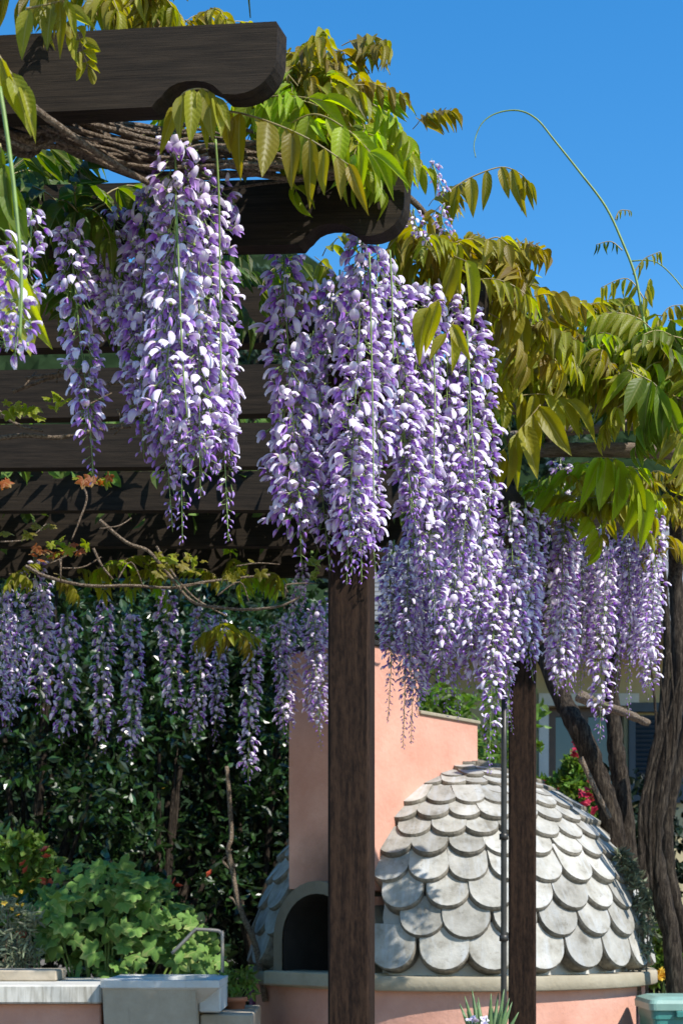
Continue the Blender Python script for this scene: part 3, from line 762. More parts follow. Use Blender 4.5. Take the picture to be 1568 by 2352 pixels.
def pinnate(npairs, length, ll, droop, seed):
    """rachis polyline in local coords (x out) and leaflet matrices"""
    rnd=random.Random(seed); pts=[]; 
    for k in range(9):
        t=k/8; pts.append(Vector((length*t*(1-.12*t), rnd.uniform(-.004,.004), length*(.22*t-.55*t*t))))
    ms=[]
    for q in range(npairs):
        t=.22+.74*q/max(1,npairs-1); i=min(7,int(t*8)); p=pts[i].lerp(pts[i+1],t*8-i); tan=(pts[i+1]-pts[i]).normalized()
        s=ll*(.72+.42*math.sin(math.pi*(.2+.7*t)))*rnd.uniform(.88,1.1)
        for sd_ in (-1,1):
            d=(tan*rnd.uniform(.25,.6)+Vector((0,sd_*rnd.uniform(.5,1),0))+Vector((0,0,-droop*rnd.uniform(.7,1.3)))).normalized()
            m=basis(d,Vector((tan.x*.3+rnd.uniform(-.3,.3),sd_*.5+rnd.uniform(-.3,.3),1)),p,s); ms.append(m)
    tan=(pts[8]-pts[7]).normalized(); ms.append(basis((tan+Vector((0,0,-droop*.4))).normalized(),(0,0,1),pts[8],ll*.95))
    return pts,ms
def leaf_mesh(seed):
    key=('leaf',seed)
    if key not in CACHE:
        rnd=random.Random(seed*13+1)
        pts,ms=pinnate(rnd.choice([4,5,5,6]),rnd.uniform(.15,.23),rnd.uniform(.072,.10),rnd.uniform(.5,1.5),seed)
        mb=MB(); mb.tube(pts,[.0018]*8+[.001],4,1,1,cap=False)
        for m in ms:
            v,f,pt=LTM[rnd.randrange(4)]; pt=pt.copy(); pt[:,2]=rnd.random(); mb.add(xf(v,m),f,0,pt)
        o=mb.build('leaf',[M['leaf'],M['bronze_stem']]); CACHE[key]=o.data; bpy.data.objects.remove(o)
    return CACHE[key]
NLEAF=[0]
def place_leaf(vine,p,az,pitch,scale,tn,roll=0):
    o=bpy.data.objects.new('leaf',leaf_mesh(random.randrange(16))); COL.objects.link(o); o.parent=vine
    o.location=at(vine,p); o.rotation_euler=(roll,-pitch,az); o.scale=(scale,)*3; o.color=tone(tn); NLEAF[0]+=1
    return o
def cloud(vine,cx,cy,rx,ry,D,dD,n,tones,scale=1.0,az=None):
    scale*=.86
    for _ in range(int(n*1.5+.5)):
        a=random.uniform(0,6.28); q=math.sqrt(random.random()); d=D+random.uniform(-dD,dD)
        p=P(cx+rx*q*math.cos(a),cy+ry*q*math.sin(a),d)
        z_=random.uniform(0,6.28) if az is None else az+random.gauss(0,.7)
        place_leaf(vine,p,z_,random.gauss(.1,.35),scale*random.uniform(.75,1.2),random.choice(tones),random.gauss(0,.25))
def hero_leaf(vine,path,D,lens,tn,dirs=None,lw=1.0):
    """one large leaf: rachis through the given points, then single leaflets (position along the rachis, length in survey units, lean)"""
    pts=[P(x,y,D+dz) for x,y,dz in path]
    sp,_=crom(pts,[0]*len(pts),6)
    base=sp[0]; mb=MB(); mb.tube([p-base for p in sp],[.0022-.0012*k/len(sp) for k in range(len(sp))],5,0,1)
    lo=mb.build('leaf',M['bronze_stem'],vine,loc=at(vine,base)); lo.color=tone(tn)
    for (t,L,ang) in lens:
        i=min(len(sp)-2,int(t*(len(sp)-1))); f=t*(len(sp)-1)-i; p=sp[i].lerp(sp[i+1],f)-base
        a=R(ang); d=Vector((math.sin(a),random.uniform(-.35,.2),-math.cos(a)))
        k=random.randrange(4)
        o=bpy.data.objects.new('leaflet',leaflet_obj_mesh(k)); COL.objects.link(o); o.parent=lo
        o.matrix_local=basis(d,(random.uniform(-.5,.5),-1,.25),p,L/FPX*D) @ Matrix.Diagonal((1,lw*random.uniform(.9,1.15),1,1)); o.color=tone(tn,.22)
    return lo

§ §

Quote the data above in full and without alteration; skip the pictures.

- _THE ANSWER_:
Continue the Blender Python script for this scene: part 3, from line 762. More parts follow. Use Blender 4.5. Take the picture to be 1568 by 2352 pixels.
def pinnate(npairs, length, ll, droop, seed):
    """rachis polyline in local coords (x out) and leaflet matrices"""
    rnd=random.Random(seed); pts=[]; 
    for k in range(9):
        t=k/8; pts.append(Vector((length*t*(1-.12*t), rnd.uniform(-.004,.004), length*(.22*t-.55*t*t))))
    ms=[]
    for q in range(npairs):
        t=.22+.74*q/max(1,npairs-1); i=min(7,int(t*8)); p=pts[i].lerp(pts[i+1],t*8-i); tan=(pts[i+1]-pts[i]).normalized()
        s=ll*(.72+.42*math.sin(math.pi*(.2+.7*t)))*rnd.uniform(.88,1.1)
        for sd_ in (-1,1):
            d=(tan*rnd.uniform(.25,.6)+Vector((0,sd_*rnd.uniform(.5,1),0))+Vector((0,0,-droop*rnd.uniform(.7,1.3)))).normalized()
            m=basis(d,Vector((tan.x*.3+rnd.uniform(-.3,.3),sd_*.5+rnd.uniform(-.3,.3),1)),p,s); ms.append(m)
    tan=(pts[8]-pts[7]).normalized(); ms.append(basis((tan+Vector((0,0,-droop*.4))).normalized(),(0,0,1),pts[8],ll*.95))
    return pts,ms
def leaf_mesh(seed):
    key=('leaf',seed)
    if key not in CACHE:
        rnd=random.Random(seed*13+1)
        pts,ms=pinnate(rnd.choice([4,5,5,6]),rnd.uniform(.15,.23),rnd.uniform(.072,.10),rnd.uniform(.5,1.5),seed)
        mb=MB(); mb.tube(pts,[.0018]*8+[.001],4,1,1,cap=False)
        for m in ms:
            v,f,pt=LTM[rnd.randrange(4)]; pt=pt.copy(); pt[:,2]=rnd.random(); mb.add(xf(v,m),f,0,pt)
        o=mb.build('leaf',[M['leaf'],M['bronze_stem']]); CACHE[key]=o.data; bpy.data.objects.remove(o)
    return CACHE[key]
NLEAF=[0]
def place_leaf(vine,p,az,pitch,scale,tn,roll=0):
    o=bpy.data.objects.new('leaf',leaf_mesh(random.randrange(16))); COL.objects.link(o); o.parent=vine
    o.location=at(vine,p); o.rotation_euler=(roll,-pitch,az); o.scale=(scale,)*3; o.color=tone(tn); NLEAF[0]+=1
    return o
def cloud(vine,cx,cy,rx,ry,D,dD,n,tones,scale=1.0,az=None):
    scale*=.86
    for _ in range(int(n*1.5+.5)):
        a=random.uniform(0,6.28); q=math.sqrt(random.random()); d=D+random.uniform(-dD,dD)
        p=P(cx+rx*q*math.cos(a),cy+ry*q*math.sin(a),d)
        z_=random.uniform(0,6.28) if az is None else az+random.gauss(0,.7)
        place_leaf(vine,p,z_,random.gauss(.1,.35),scale*random.uniform(.75,1.2),random.choice(tones),random.gauss(0,.25))
def hero_leaf(vine,path,D,lens,tn,dirs=None,lw=1.0):
    """one large leaf: rachis through the given points, then single leaflets (position along the rachis, length in survey units, lean)"""
    pts=[P(x,y,D+dz) for x,y,dz in path]
    sp,_=crom(pts,[0]*len(pts),6)
    base=sp[0]; mb=MB(); mb.tube([p-base for p in sp],[.0022-.0012*k/len(sp) for k in range(len(sp))],5,0,1)
    lo=mb.build('leaf',M['bronze_stem'],vine,loc=at(vine,base)); lo.color=tone(tn)
    for (t,L,ang) in lens:
        i=min(len(sp)-2,int(t*(len(sp)-1))); f=t*(len(sp)-1)-i; p=sp[i].lerp(sp[i+1],f)-base
        a=R(ang); d=Vector((math.sin(a),random.uniform(-.35,.2),-math.cos(a)))
        k=random.randrange(4)
        o=bpy.data.objects.new('leaflet',leaflet_obj_mesh(k)); COL.objects.link(o); o.parent=lo
        o.matrix_local=basis(d,(random.uniform(-.5,.5),-1,.25),p,L/FPX*D) @ Matrix.Diagonal((1,lw*random.uniform(.9,1.15),1,1)); o.color=tone(tn,.22)
    return lo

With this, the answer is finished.